If I ever go back to playing anything D&D/AD&D/OSR-adjacent that doesn't have 5e's unlimited cantrips, I'll be giving wizards that boost. It makes a huge difference to keep a player who is a low-level mage consistently engaged, without really overpowering them.
 

This is why its sloppy, and as the OP questioned, "trips over its self". In our games, and in 100% of other DH games we have watched - every single time - the economy (how much hope or fear is in current play) = is never well done.

Yeah, but "well done" is not well-defined...

lite example = 4 players... 1 person rolls with Fear twice in a row, cannot activate many of their abilities, have no Hope to spend on anything... each round is about 20~30 min or so

(emphasis mine)
Setting aside how Daggerheart doesn't have cleanly defined rounds, you mean?

It should not take you that long to go through four player's worth of actions. I don't know what you're doing, but it doesn't match my experience with the system.

...so for nearly an hour 1 player isn't able to interact with the rules or activate many parts of their own character.

The first part is inaccurate - a character can always take basic actions (interacting with the rules) without having Hope to spend. My very first session trying the game I was having horrible dice luck, and almost every roll was with Fear, but I was taking actions regularly.

Not because they made bad choice, not because they overspent - simply because the system is sloppy with how it handles Hope and Fear. It limited player action arbitrarily, randomly.

You realize that characters start the session with Hope, and can get Hope back by resting? So, if you're walking around with none, that's a choice to not take a rest.

A character will, on average, generate Hope on about 65% of rolls, iirc (whenever the Hope die is equal to or greater than the Fear die). Therefore, if you are trying/expecting to spend on every roll, you are overspending.

For us, Draw Steel and L5R 5e do right all the things DH does wrong. (as examples of non-sloppy mechanics that don't trip over themselves or limit player action arbitrarily.)

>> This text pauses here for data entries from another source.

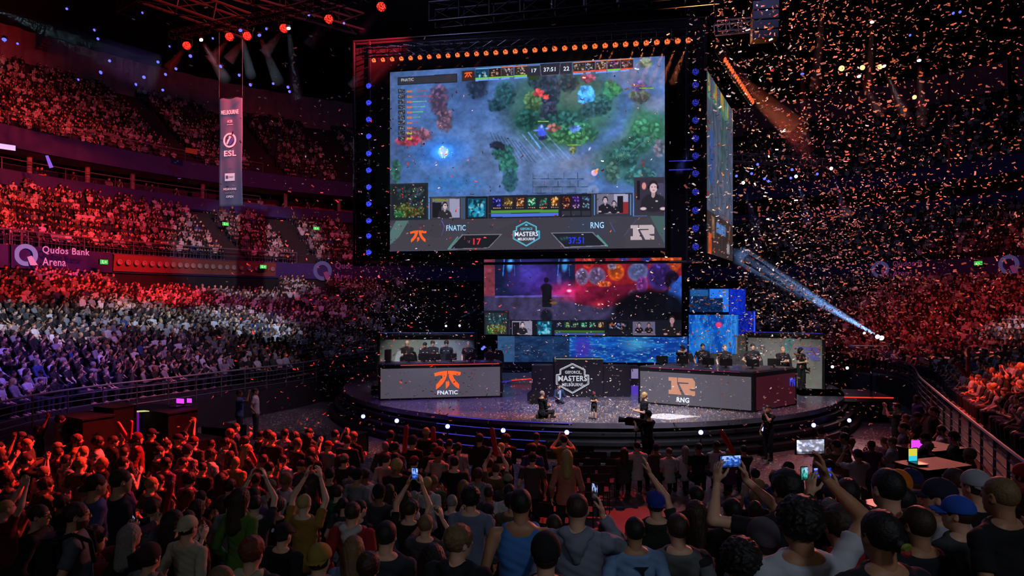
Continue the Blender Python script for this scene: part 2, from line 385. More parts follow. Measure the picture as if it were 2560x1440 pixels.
# ---------------- bodies: smooth fields turned into surfaces ----------------
def surf(prims, h, kmin=.012, clip=None, disp=None):
    """surface of blended rounded cones ('c',a,b,ra,rb,k) and ellipsoids ('e',c,r,R,k), cell size h; prims with k<0 are carved away"""
    lo = np.full(3, 9.); hi = np.full(3, -9.); bb = []
    for p in prims:
        if p[0] == 'c': a = np.array(p[1], float); b = np.array(p[2], float); r = max(p[3], p[4]); l = np.minimum(a, b) - r; u = np.maximum(a, b) + r
        else: c = np.array(p[1], float); r = max(p[2]); l = c - r; u = c + r
        bb.append((l, u))
        if p[5 if p[0] == 'c' else 4] > 0: lo = np.minimum(lo, l); hi = np.maximum(hi, u)
    lo -= 2.5 * h; hi += 2.5 * h; n = np.ceil((hi - lo) / h).astype(int) + 1
    ax = [lo[i] + h * np.arange(n[i]) for i in range(3)]; V = np.full(n, .3, np.float32)
    for p, (l, u) in zip(prims, bb):
        k = p[5] if p[0] == 'c' else p[4]; mgn = .07 + h * 2
        s = [slice(max(0, int((l[i] - mgn - lo[i]) / h)), min(n[i], int((u[i] + mgn - lo[i]) / h) + 2)) for i in range(3)]
        X = ax[0][s[0]][:, None, None]; Y = ax[1][s[1]][None, :, None]; Z = ax[2][s[2]][None, None, :]
        if p[0] == 'c':
            a = np.array(p[1], float); b = np.array(p[2], float); d = b - a; dd = max(float(d @ d), 1e-9)
            x, y, z = X - a[0], Y - a[1], Z - a[2]; t = np.clip((x * d[0] + y * d[1] + z * d[2]) / dd, 0, 1)
            D = np.sqrt((x - t * d[0]) ** 2 + (y - t * d[1]) ** 2 + (z - t * d[2]) ** 2) - (p[3] + (p[4] - p[3]) * t)
        else:
            c = np.array(p[1], float); r = p[2]; x, y, z = X - c[0], Y - c[1], Z - c[2]
            if p[3] is not None:
                Q = np.array(p[3], float); x, y, z = (Q[0, 0] * x + Q[1, 0] * y + Q[2, 0] * z, Q[0, 1] * x + Q[1, 1] * y + Q[2, 1] * z, Q[0, 2] * x + Q[1, 2] * y + Q[2, 2] * z)
            k0 = np.sqrt((x / r[0]) ** 2 + (y / r[1]) ** 2 + (z / r[2]) ** 2); k1 = np.sqrt((x / r[0] ** 2) ** 2 + (y / r[1] ** 2) ** 2 + (z / r[2] ** 2) ** 2)
            D = k0 * (k0 - 1) / np.maximum(k1, 1e-6)
        W = V[s[0], s[1], s[2]]; kk = abs(k)
        if k > 0: hh = np.clip(.5 + .5 * (W - D) / kk, 0, 1); V[s[0], s[1], s[2]] = W + (D - W) * hh - kk * hh * (1 - hh)
        else: hh = np.clip(.5 - .5 * (W + D) / kk, 0, 1); V[s[0], s[1], s[2]] = W + (-D - W) * hh + kk * hh * (1 - hh)
    if disp is not None: V += disp(ax[0][:, None, None], ax[1][None, :, None], ax[2][None, None, :])
    if clip:
        for q, nn in clip:   # keep the side the normal points away from
            V = np.maximum(V, (ax[0][:, None, None] - q[0]) * nn[0] + (ax[1][None, :, None] - q[1]) * nn[1] + (ax[2][None, None, :] - q[2]) * nn[2]).astype(np.float32)
    V[0] = V[-1] = .3; V[:, 0] = V[:, -1] = .3; V[:, :, 0] = V[:, :, -1] = .3
    S = V < 0; cs = np.zeros(np.array(n) - 1 + 0, int); pos = np.zeros((*cs.shape, 3), np.float32); cnt = np.zeros(cs.shape, np.float32)
    for axis in range(3):
        sl0 = [slice(None)] * 3; sl1 = [slice(None)] * 3; sl0[axis] = slice(0, -1); sl1[axis] = slice(1, None)
        A = V[tuple(sl0)]; B = V[tuple(sl1)]; cr = (S[tuple(sl0)] != S[tuple(sl1)]); t = np.where(cr, A / np.where(np.abs(A - B) < 1e-9, 1, A - B), 0)
        o1, o2 = [i for i in range(3) if i != axis]
        for i in (0, 1):
            for j in (0, 1):
                s = [slice(None)] * 3; s[o1] = slice(i, i + cs.shape[o1]); s[o2] = slice(j, j + cs.shape[o2]); s = tuple(s)
                c = cr[s]; pos[..., axis] += np.where(c, t[s], 0); pos[..., o1] += c * i; pos[..., o2] += c * j; cnt += c
    act = cnt > 0; idx = np.full(cs.shape, -1, np.int64); idx[act] = np.arange(act.sum())
    I = np.argwhere(act); P = (I + pos[act] / cnt[act][:, None]) * h + lo; Q = []
    for axis in range(3):
        o1, o2 = [i for i in range(3) if i != axis]
        sl0 = [slice(None)] * 3; sl1 = [slice(None)] * 3; sl0[axis] = slice(0, -1); sl1[axis] = slice(1, None)
        cr = S[tuple(sl0)] != S[tuple(sl1)]; E = np.argwhere(cr); e1 = np.zeros(3, int); e1[o1] = 1; e2 = np.zeros(3, int); e2[o2] = 1
        ok = (E[:, o1] > 0) & (E[:, o2] > 0) & (E[:, o1] < cs.shape[o1]) & (E[:, o2] < cs.shape[o2]); E = E[ok]
        g = lambda X: idx[X[:, 0], X[:, 1], X[:, 2]]
        q = np.stack([g(E - e1 - e2), g(E - e2), g(E), g(E - e1)], 1); fl = S[E[:, 0], E[:, 1], E[:, 2]]
        if axis == 1: fl = ~fl
        q[~fl] = q[~fl][:, ::-1]; Q.append(q)
    return P.astype(np.float32), np.concatenate(Q)
def join(parts):
    V = []; Fc = []; b = 0
    for v, f in parts: V.append(v); Fc.append(f + b); b += len(v)
    return np.concatenate(V), np.concatenate(Fc)
v3 = lambda *a: np.array(a, float)
def unit(a): a = np.array(a, float); return a / max(np.linalg.norm(a), 1e-9)
def rotm(yaw=0., pitch=0., roll=0.): return np.array((Matrix.Rotation(yaw, 3, 'Z') @ Matrix.Rotation(pitch, 3, 'X') @ Matrix.Rotation(roll, 3, 'Y')))

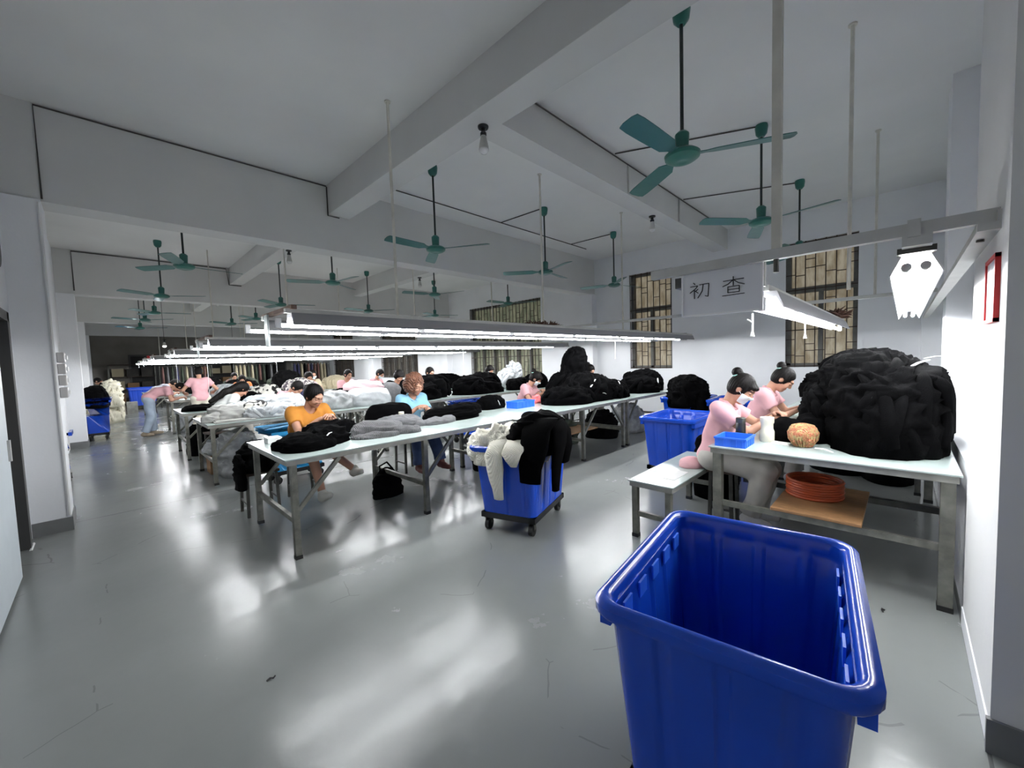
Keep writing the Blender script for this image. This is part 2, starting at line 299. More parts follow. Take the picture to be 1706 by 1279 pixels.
for p, l in rods: tag(MB().tube([p, (p[0], p[1], CZ)], .014, 8).lathe([(.03, 0), (.03, .012)], (p[0], p[1], CZ-.012), 10).obj('hanger_rod', 'rod'), l, 'rod')
tag(MB().bar((2.42, .47, 2.013), (2.42, .47, CZ), .04).obj('hanger_post', 'rod'), 'thick square cream post hanging from the ceiling to the cross bar', 'post')
far_rods = [((2.1, 6.95), 1.9), ((4.4, 6.95), 1.9), ((6.5, 6.95), 1.9), ((1.7, 10.5), 1.9), ((4.4, 10.5), 1.9), ((1.7, 14.35), 1.9), ((3.1, 14.35), 1.9), ((4.9, 14.35), 1.9), ((2.3, 17.25), 1.9), ((3.6, 17.25), 1.9), ((1.6, 20.55), 1.9), ((4.4, 20.55), 1.9)]
wh = ['second light row', 'third light row', 'fourth light row', 'fifth light row', 'deepest light row']
for i, ((x, y), z) in enumerate(far_rods):
    w = 0 if y < 7.5 else 1 if y < 11 else 2 if y < 15 else 3 if y < 18 else 4
    nth = [q for q, _ in far_rods if q[1] == y].index((x, y))
    tag(MB().tube([(x, y, z), (x, y, CZ)], .012, 6).obj('hanger_rod', 'rod'), f'thin rod holding the {wh[w]}, {("first", "second", "third")[nth]} from its left end', 'rod')
b = empty('cross_bar', 'grey square bar from the right wall to the hanging sign', 'bar')
MB().box(2.39, -.25, 1.965, 2.43, 1.12, 2.015).obj('square_tube', 'galv', b)
MB().tube([(2.41, .47, 1.965), (2.41, .47, 1.9)], .012, 8).obj('bolt', 'dark_steel', b)
MB().box(2.37, -.04, 1.955, 2.45, .0, 2.025).obj('clamp', 'galv', b)
b = empty('cross_bar', 'long thin bar crossing the room before the windows, farther than the sign', 'bar')
MB().box(6.44, -.25, 2.1, 6.48, 5.6, 2.14).obj('square_tube', 'galv', b)
b = empty('wall_channel', 'pale flat metal channel fixed along the right wall near the picture', 'channel')
MB().box(2.36, -.25, 1.93, 3.2, -.19, 1.96).box(3.2, -.25, 1.93, 8.7, -.19, 1.96).box(2.36, -.25, 1.96, 8.7, -.24, 2.0).obj('channel', 'galv', b)
MB().lathe([(.012, 0), (.012, .01)], (2.55, -.215, 1.92), 8).obj('bolt', 'dark_steel', b)

# ------------------------------------------------------------ lamps: long twin rows of tubes
def light_run(root, x0, x1, y, zt=1.813, wide=.085, tube_l=1.17, gap=.06, house='reflector', seam=0):
    h = MB()
    pr = [(y-wide, zt+.002), (y-wide*.6, zt+.092), (y+wide*.6, zt+.092), (y+wide, zt+.002), (y+wide-.005, zt+.0), (y+wide*.56, zt+.06), (y-wide*.56, zt+.06), (y-wide+.005, zt+.0)]
    h.prism(pr, x0+.08, x1); h.obj('reflector', house, root)
    MB().box(x0+.05, y-.02, zt+.092, x1+.05, y+.02, zt+.125).obj('rail', 'galv', root)
    x = x0+seam; i = 0
    while x+tube_l <= x1+.12:
        MB().tube([(x+.02, y, zt), (x+tube_l, y, zt)], .0145, 10).obj('fluorescent_tube', 'tube', root, smooth='auto')
        for xa, xb in ((x-.015, x+.02), (x+tube_l, x+tube_l+.03)): MB().box(xa, y-.016, zt-.018, xb, y+.016, zt+.05).obj('lamp_holder', 'white_metal', root)
        x += tube_l+gap
rows = [(3.28, 3.88, .92, 8.85, 'nearest long twin row of fluorescent lamps over the front worktables'),
        (6.55, 7.35, .92, 8.85, 'second long twin row of fluorescent lamps, over the tables of white bags'),
        (10.15, 10.8, .92, 8.8, 'third long twin row of fluorescent lamps, behind the pink bag'),
        (14.0, 14.7, .88, 8.6, 'fourth twin row of fluorescent lamps, above the stooping worker'),
        (16.9, 17.6, .88, 8.4, 'fifth twin row of fluorescent lamps, deep in the hall'),
        (20.2, 20.9, .92, 6.8, 'last twin row of fluorescent lamps, deepest in the hall')]
for i, (ya, yb, x0, x1, l) in enumerate(rows):
    r = empty('light_row', l, 'lamp row', (0, 0, 0))
    light_run(r, x0, x1, ya, seam=0); light_run(r, x0, x1-.1, yb, seam=.0 if i else -.06)
    MB().bar((x0+.1, ya-.05, 1.948), (x0+.1, yb+.12, 1.948), .04, .03).obj('end_bar', 'rust', r)
    for x in (2.1, 4.35, 6.5, x1-.2):
        MB().bar((x, ya, 1.948), (x, yb, 1.948), .035, .02).obj('cross_piece', 'galv', r)
    MB().box(x0+.06, yb-.1, 1.68, x0+.075, yb-.02, 1.945).obj('end_plate', 'end_plate', r)
r = empty('light_row', 'twin lamp row under the sign, running towards the right window', 'lamp row')
light_run(r, 2.5, 6.2, .55, zt=1.74)
MB().bar((2.5, .55, 1.85), (2.5, .55, 1.98), .03).obj('hanger', 'galv', r); MB().bar((6.45, .55, 1.86), (6.45, .55, 1.99), .03).obj('hanger', 'galv', r)
def near_lamp():
    r = empty('light_row', 'bright white two tube lamp close to the right wall, seen end on', 'lamp row')
    zt = 1.84; y = -.03
    pr = [(y-.085, zt-.02), (y-.05, zt+.07), (y+.05, zt+.07), (y+.085, zt-.02), (y+.08, zt-.02), (y+.045, zt+.06), (y-.045, zt+.06), (y-.08, zt-.02)]
    for x in (2.5, 3.8, 5.1): MB().prism(pr, x, x+1.24).obj('reflector', 'white_metal', r)
    for x in (2.5, 3.8, 5.1):
        for s in (-.03, .03):
            MB().tube([(x+.05, y+s, zt+.01), (x+1.2, y+s, zt+.01)], .0145, 10).obj('fluorescent_tube', 'tube', r, smooth='auto')
            MB().tube([(x+.0, y+s, zt+.012), (x+.05, y+s, zt+.012)], .018, 10).obj('lamp_holder', 'galv', r)
    MB().box(2.38, y-.045, zt+.08, 2.52, y+.045, zt+.165).obj('gear_box', 'galv', r)
    MB().box(2.44, y-.06, zt+.06, 2.5, y+.06, zt+.085).obj('bracket', 'dark_steel', r)
near_lamp()
# sign
s = empty('hanging_sign', 'white hanging sign with two black Chinese characters under the cross bar', 'sign')
MB().box(2.445, .54, 1.73, 2.455, .95, 1.975).obj('sign_board', 'sign', s)
MB().box(2.44, .535, 1.722, 2.46, .955, 1.732).box(2.44, .535, 1.732, 2.46, .545, 1.98).box(2.44, .945, 1.732, 2.46, .955, 1.98).obj('sign_edge', 'white_metal', s)
MB().box(2.46, .93, 1.9, 2.62, 1.0, 1.96).obj('mounting_bracket', 'frame_dark', s)
CH = [[((.2,.99),(.29,.87)), ((.04,.76),(.42,.78),(.32,.62),(.02,.38)), ((.25,.58),(.25,0)), ((.44,.58),(.31,.46)), ((.28,.48),(.45,.32)),
       ((.5,.82),(.97,.84),(.93,.06),(.78,.12)), ((.69,.82),(.64,.42),(.42,.02))],
      [((.05,.82),(.95,.84)), ((.5,1.03),(.5,.5)), ((.47,.81),(.28,.62),(.03,.5)), ((.53,.81),(.72,.62),(.98,.5)),
       ((.26,.1),(.26,.46),(.76,.46),(.76,.1)), ((.26,.29),(.76,.29)), ((.26,.11),(.76,.11)), ((.02,-.04),(.98,-.02))]]
for ch, (u0, u1, v0, v1) in zip(CH, ((.1, .37, .38, .76), (.53, .81, .38, .76))):
    m = MB()
    for st in ch:
        for a, c in zip(st, st[1:]):
            P = [(2.443, .95-.41*(u0+(u1-u0)*p[0]), 1.73+.245*(v0+(v1-v0)*p[1])) for p in (a, c)]
            horiz = abs(a[0]-c[0]) > abs(a[1]-c[1])*3
            m.bar(P[0], P[1], .004 if not horiz else .004, .0055 if not horiz else .0035, up=(1, 0, 0))
    m.obj('lettering', 'ink', s)

# ceiling fans
fan0 = empty('ceiling_fan', 'x', 'ceiling fan', (0, 0, CZ))
MB().lathe([(.03, -.13), (.055, -.1), (.065, -.03), (.06, 0)], n=14).obj('canopy', 'fan_green', fan0, smooth='auto')
MB().tube([(0, 0, -.1), (0, 0, -1.0)], .013, 8).obj('down_rod', 'fan_rod', fan0)
MB().lathe([(.03, -1.02), (.045, -1.0), (.05, -.9), (.03, -.88)], n=12).obj('rod_cover', 'fan_green', fan0, smooth='auto')
MB().lathe([(.03, -1.095), (.05, -1.1), (.09, -1.09), (.12, -1.07), (.125, -1.045), (.1, -1.025), (.05, -1.01)], n=28).obj('motor', 'fan_green', fan0, smooth='auto')
for kb in range(3):
    a = kb*2*PI/3; m = MB(); ca, sa = math.cos(a), math.sin(a); rg = []
    for r_, w_, tw in ((.1, .05, .1), (.16, .06, .22), (.22, .12, .25), (.45, .135, .22), (.62, .14, .2), (.7, .13, .2), (.715, .06, .2)):
        q = []
        for sx, sz in ((-1, -1), (1, -1), (1, 1), (-1, 1)):
            yy = sx*w_/2; zz = -1.05 + yy*tw + sz*.003; q.append((r_*ca-yy*sa, r_*sa+yy*ca, zz))
        rg.append(q)
    m.rings(rg, True, True).obj('fan_blade', 'fan_blade', fan0)
fans = [(3.1, 1.2, -65, 'green ceiling fan nearest the camera, above the sign'), (5.3, 1.18, -100, 'green ceiling fan behind the thick hanging post'), (7.4, 1.15, -70, 'green ceiling fan right in front of the right window'),
        (3.12, 4.36, -58, 'green ceiling fan beside the end of the big ceiling beam'), (5.32, 4.34, -110, 'green ceiling fan in the middle of the bay left of the barred windows'), (7.4, 4.25, -16, 'green ceiling fan close to the left edge of the second window'),
        (.9, 7.25, 8, 'green ceiling fan with one blade raised, just under the left girder'), (2.94, 7.22, -82, 'green ceiling fan between the two beams beyond the girder'), (5.1, 7.24, -70, 'green ceiling fan left of the wide barred window'), (7.4, 7.3, -60, 'green ceiling fan before the wide barred window'),
        (.9, 10.3, -29, 'green ceiling fan on a long rod at the left, below the second girder'), (3.0, 10.36, -20, 'green ceiling fan above the left end of the nearest lamp row'), (5.15, 10.4, -50, 'green ceiling fan half hidden behind the nearest lamp row, middle'), (7.3, 10.4, -30, 'green ceiling fan by the wall, behind the wide window fan'),
        (1.0, 13.3, -10, 'dark small fan beyond the second girder, left side'), (.93, 15.2, -40, 'dark small fan deep left, second beyond the second girder'), (.97, 18.0, -25, 'dark tiny fan at the far left, deepest one'), (3.0, 15.4, -30, 'dark small fan over the deep middle tables'), (3.25, 13.6, -15, 'dark small fan just left of the nearest lamp row end plate'), (5.0, 15.2, -20, 'dark small fan deep in the hall, right of the middle')]
for i, (x, y, a, l) in enumerate(fans):
    if i == 0: fan0.location = (x, y, CZ); fan0.rotation_euler = (0, 0, math.radians(a)); fan0['label'] = l; fan0['group'] = 'ceiling fans'
    else: dup(fan0, l, (x, y, CZ), math.radians(a), 'ceiling fans')
# bulbs
def bulb(x, y, z, l, lit=False):
    r = empty('light_bulb', l, 'bulb', (x, y, z), group='bulbs under the beams')
    MB().lathe([(.045, -.02), (.05, -.01), (.05, 0)], n=14).obj('socket_base', 'black_plastic', r, smooth='auto')
    MB().lathe([(.022, -.085), (.03, -.08), (.03, -.06), (.02, -.05), (.02, -.02)], n=12).obj('socket', 'black_plastic', r, smooth='auto')
    MB().lathe([(.045, -.2), (.043, -.175), (.03, -.11), (.024, -.085)], n=16).obj('bulb_body', 'galv', r, smooth='auto')
    MB().lathe([(.005, -.245), (.03, -.235), (.045, -.21), (.046, -.2)], n=16).obj('bulb_dome', 'bulb_lit' if lit else 'bulb_glass', r, smooth=True)
bulb(2.55, 2.76, BZ, 'unlit bulb hanging under the crossing of the two near beams'); bulb(6.0, 2.78, BZ, 'unlit bulb under the short cross beam near the second window')
bulb(2.5, 8.0, BZ, 'unlit bulb under the left lengthwise beam beyond the girder'); bulb(5.63, 8.6, BZ, 'unlit bulb under the right lengthwise beam beyond the girder'); bulb(2.5, 14.5, BZ, 'unlit bulb under the beam past the second girder')
for x, y, z, l in ((1.4, 16.4, 2.5, 'glowing bulb hanging deep in the hall above the stooping worker'), (3.5, 18.1, 2.5, 'glowing bulb deep in the hall left of the lamp row end plate')):
    conduit('dark flex of the '+l.split(' above')[0].split(' left')[0]+(' on the left' if x < 2 else ' on the right'), [(x, y, z), (x, y, CZ)], .006); bulb(x, y, z, l, True)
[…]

Yeah, well, if you are comparing Daggerheart to Draw Steel, you are also comparing a more narratively-focused game to a crunch-focused one, which is kind of apples and oranges.
 

If Hope and Fear happen in the game for diagetic reasons, I'm prepared to think of them as diagetic mechanics. That's my (personal) line.

Well, technically, all rolls with Fear have some negative aspect/consequence to them. If you succeed with fear, you succeed with a cost or complication. If you fail with fear, it is a major cost or complication.

So, if you are narrating those complications, there is always a diegetic reason for there to be Fear. Same with Hope, but in the other direction.
 

A character will, on average, generate Hope on about 65% of rolls, iirc (whenever the Hope die is equal to or greater than the Fear die). Therefore, if you are trying/expecting to spend on every roll, you are overspending.

*54%, factoring in crits.

DH's crit chance being almost 2x that of D&Ds (8.4%ish?) on top of the general difficulty standards makes it a fairly PC biased system. Generally, with a 4 player group, simply prompting for enough rolls where there's stakes has made the hope & fear generation pretty consistent. Plus the game generally does a good job balancing a selection of costs Hope / Costs Stress / costs nothing (but maybe with a Rest limit) abilities on each Tier of domains, so you can have alternatives for resource costs.

Edit: on average an entire "encounter" where the players decide to fight it out runs about 30 minutes in that system, with plenty of color and drama being expounded.